Why did you self publish instead of going through traditional publishers?

Because I’m a control freak! I hate being dictated to, to be honest, especially on a genre and subject that I know more about than the editor of the traditional company that I would have sent the manuscript to. Being an independent gives me a lot more freedom than being locked in with a publisher. At times, there’s the flare-up that comes in from time to time that says, “send in a manuscript, just to see what happens.” Then I move on and continue writing. One day I might just do it, just to say that I got rejected a few times LOL

Are the views and thoughts of Ramesses and Neferterri (from your Chronicles series) based upon the thoughts of you and your wife?

No, but there is a caveat to that answer. I took great pains to separate Ramesses and Neferterri from myself and my wife because of this very thing. Anyone that has read any of the opinions and answers to questions that I have put up in different forums and groups throughout Fetlife can pretty much guess that those responses are as close to figuring out my ideals and thoughts as can be had.
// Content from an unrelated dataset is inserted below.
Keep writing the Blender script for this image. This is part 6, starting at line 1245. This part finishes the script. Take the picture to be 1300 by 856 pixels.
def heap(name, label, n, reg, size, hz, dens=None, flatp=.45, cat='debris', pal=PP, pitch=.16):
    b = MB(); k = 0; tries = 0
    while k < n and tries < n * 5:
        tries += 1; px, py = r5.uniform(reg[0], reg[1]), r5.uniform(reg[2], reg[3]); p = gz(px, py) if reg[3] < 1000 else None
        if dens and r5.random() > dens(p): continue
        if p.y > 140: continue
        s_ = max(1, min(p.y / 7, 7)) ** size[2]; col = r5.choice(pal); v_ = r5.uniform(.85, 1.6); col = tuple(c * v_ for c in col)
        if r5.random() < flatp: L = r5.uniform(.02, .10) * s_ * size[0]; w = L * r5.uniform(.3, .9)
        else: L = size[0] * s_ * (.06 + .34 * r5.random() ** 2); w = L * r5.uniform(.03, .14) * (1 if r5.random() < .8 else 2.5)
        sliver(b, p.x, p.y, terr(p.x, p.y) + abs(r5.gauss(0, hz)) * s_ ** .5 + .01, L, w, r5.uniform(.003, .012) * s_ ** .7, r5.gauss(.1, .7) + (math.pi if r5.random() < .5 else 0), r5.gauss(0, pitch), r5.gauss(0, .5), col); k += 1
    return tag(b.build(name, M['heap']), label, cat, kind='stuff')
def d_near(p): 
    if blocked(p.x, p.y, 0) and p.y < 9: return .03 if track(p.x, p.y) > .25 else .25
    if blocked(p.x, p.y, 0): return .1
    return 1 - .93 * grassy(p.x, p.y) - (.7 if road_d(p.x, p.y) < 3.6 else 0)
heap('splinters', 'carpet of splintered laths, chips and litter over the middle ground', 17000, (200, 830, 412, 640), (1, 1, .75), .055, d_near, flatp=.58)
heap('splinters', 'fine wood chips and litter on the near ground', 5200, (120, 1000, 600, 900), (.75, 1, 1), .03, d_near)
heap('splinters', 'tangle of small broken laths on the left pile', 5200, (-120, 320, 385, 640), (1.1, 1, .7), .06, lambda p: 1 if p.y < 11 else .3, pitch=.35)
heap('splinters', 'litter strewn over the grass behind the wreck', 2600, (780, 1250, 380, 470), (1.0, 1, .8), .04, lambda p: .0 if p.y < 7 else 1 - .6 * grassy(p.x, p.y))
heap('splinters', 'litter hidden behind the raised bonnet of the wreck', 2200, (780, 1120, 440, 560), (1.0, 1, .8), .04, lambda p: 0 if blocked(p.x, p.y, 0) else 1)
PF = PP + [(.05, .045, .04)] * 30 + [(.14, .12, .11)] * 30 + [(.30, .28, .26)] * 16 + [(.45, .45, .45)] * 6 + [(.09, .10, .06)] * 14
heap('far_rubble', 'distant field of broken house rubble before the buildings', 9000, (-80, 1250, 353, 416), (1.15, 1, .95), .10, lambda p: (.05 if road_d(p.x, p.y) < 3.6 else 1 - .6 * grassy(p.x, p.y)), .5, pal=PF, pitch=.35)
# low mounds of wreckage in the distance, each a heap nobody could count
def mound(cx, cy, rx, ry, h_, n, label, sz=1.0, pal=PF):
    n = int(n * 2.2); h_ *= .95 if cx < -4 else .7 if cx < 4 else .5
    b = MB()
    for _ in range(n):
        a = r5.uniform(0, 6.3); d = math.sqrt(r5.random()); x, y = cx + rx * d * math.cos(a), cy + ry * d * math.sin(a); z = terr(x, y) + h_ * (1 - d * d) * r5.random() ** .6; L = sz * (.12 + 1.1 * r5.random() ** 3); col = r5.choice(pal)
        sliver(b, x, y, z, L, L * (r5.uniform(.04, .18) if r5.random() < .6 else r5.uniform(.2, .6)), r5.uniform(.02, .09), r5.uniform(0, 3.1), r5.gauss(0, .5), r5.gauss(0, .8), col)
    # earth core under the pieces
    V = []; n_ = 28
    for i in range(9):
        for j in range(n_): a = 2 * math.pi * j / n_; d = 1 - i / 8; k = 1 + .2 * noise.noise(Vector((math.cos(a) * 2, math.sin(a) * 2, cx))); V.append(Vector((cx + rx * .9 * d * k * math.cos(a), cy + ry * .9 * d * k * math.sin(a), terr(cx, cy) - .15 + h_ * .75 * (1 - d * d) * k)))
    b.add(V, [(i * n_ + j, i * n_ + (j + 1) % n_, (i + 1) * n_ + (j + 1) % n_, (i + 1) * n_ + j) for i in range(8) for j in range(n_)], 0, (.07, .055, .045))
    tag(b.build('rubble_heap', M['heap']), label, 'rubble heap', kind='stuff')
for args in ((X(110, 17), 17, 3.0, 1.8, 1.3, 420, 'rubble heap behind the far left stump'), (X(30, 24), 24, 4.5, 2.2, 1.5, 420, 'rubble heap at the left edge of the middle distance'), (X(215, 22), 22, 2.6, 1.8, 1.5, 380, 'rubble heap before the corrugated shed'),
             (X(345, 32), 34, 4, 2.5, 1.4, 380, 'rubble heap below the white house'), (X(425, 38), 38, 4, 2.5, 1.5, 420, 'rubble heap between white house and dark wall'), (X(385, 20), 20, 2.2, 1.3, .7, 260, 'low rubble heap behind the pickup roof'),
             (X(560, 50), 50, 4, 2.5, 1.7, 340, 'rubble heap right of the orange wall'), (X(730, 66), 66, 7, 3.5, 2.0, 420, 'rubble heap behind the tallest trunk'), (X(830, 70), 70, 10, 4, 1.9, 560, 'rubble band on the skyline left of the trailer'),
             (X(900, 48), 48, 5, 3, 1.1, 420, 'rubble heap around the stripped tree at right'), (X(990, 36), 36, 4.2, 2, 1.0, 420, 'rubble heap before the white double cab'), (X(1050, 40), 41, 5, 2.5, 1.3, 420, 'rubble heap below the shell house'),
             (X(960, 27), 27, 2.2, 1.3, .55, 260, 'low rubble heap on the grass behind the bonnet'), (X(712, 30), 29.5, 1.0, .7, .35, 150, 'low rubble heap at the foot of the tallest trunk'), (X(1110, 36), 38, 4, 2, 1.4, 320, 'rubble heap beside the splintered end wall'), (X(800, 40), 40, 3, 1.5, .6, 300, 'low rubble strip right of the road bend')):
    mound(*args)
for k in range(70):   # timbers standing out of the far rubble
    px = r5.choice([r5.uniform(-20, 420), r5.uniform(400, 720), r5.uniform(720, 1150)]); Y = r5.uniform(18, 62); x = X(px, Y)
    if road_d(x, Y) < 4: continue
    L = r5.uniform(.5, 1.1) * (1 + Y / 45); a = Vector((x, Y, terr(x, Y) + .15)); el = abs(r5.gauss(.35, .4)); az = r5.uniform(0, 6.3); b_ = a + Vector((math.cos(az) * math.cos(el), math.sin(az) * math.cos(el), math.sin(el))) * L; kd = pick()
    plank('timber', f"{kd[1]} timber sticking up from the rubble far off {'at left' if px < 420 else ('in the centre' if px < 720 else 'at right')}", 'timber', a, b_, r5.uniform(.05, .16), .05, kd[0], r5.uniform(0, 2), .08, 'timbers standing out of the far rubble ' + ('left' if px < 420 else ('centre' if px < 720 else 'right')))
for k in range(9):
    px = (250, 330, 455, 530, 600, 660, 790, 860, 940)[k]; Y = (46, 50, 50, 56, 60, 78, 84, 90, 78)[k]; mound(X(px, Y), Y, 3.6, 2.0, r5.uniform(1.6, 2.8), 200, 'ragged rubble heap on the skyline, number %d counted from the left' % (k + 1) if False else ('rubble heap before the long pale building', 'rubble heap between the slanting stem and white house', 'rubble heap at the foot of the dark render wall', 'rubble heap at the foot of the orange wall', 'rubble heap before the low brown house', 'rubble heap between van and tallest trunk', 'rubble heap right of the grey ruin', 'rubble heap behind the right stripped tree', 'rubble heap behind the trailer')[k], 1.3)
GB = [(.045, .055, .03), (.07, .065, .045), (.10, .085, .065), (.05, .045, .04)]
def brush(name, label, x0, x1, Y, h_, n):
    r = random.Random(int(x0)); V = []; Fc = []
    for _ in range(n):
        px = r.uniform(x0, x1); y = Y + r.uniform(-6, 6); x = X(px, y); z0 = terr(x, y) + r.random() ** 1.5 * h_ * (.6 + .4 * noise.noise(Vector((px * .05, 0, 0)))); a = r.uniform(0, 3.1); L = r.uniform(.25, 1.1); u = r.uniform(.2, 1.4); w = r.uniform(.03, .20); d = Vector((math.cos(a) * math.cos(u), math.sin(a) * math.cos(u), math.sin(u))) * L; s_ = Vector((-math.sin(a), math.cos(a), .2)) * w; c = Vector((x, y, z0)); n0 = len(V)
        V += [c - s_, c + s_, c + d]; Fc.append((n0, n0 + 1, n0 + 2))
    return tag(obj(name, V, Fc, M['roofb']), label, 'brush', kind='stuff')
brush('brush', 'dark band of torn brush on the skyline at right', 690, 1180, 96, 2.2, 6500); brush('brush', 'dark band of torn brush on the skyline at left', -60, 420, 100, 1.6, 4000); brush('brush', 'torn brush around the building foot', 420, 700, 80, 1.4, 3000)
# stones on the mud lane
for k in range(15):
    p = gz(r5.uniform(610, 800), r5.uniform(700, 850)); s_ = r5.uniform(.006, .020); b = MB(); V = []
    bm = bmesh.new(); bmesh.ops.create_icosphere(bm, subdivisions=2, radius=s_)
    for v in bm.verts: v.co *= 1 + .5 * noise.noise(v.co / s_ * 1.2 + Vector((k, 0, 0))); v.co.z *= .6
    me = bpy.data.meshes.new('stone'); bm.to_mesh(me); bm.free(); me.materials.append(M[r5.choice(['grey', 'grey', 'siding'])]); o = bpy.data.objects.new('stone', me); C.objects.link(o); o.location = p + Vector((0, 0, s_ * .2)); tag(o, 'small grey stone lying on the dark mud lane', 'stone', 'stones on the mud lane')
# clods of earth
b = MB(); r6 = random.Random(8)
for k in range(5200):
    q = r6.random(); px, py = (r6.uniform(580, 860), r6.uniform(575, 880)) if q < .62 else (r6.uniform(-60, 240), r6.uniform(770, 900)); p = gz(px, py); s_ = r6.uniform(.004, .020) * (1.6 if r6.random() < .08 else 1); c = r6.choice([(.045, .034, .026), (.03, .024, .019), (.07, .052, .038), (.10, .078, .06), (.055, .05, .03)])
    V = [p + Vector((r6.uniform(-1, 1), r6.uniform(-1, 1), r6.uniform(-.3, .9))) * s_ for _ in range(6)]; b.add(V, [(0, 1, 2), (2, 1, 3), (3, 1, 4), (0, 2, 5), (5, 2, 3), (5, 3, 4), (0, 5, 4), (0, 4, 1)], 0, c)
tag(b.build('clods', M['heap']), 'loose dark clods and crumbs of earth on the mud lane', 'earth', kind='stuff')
Hell, those that are closest to me think that there’s a little bit of me inside of Dominic (from my Deviant Intent series). At the end of the day, there’s a little bit of the author inside of any character that they place at the forefront of their novels, it’s hard not to.

Are any of the details real or made up?

A little of both, but I leave it up to the audience to try and figure out the difference. What fun would there be in telling you that it’s all made up?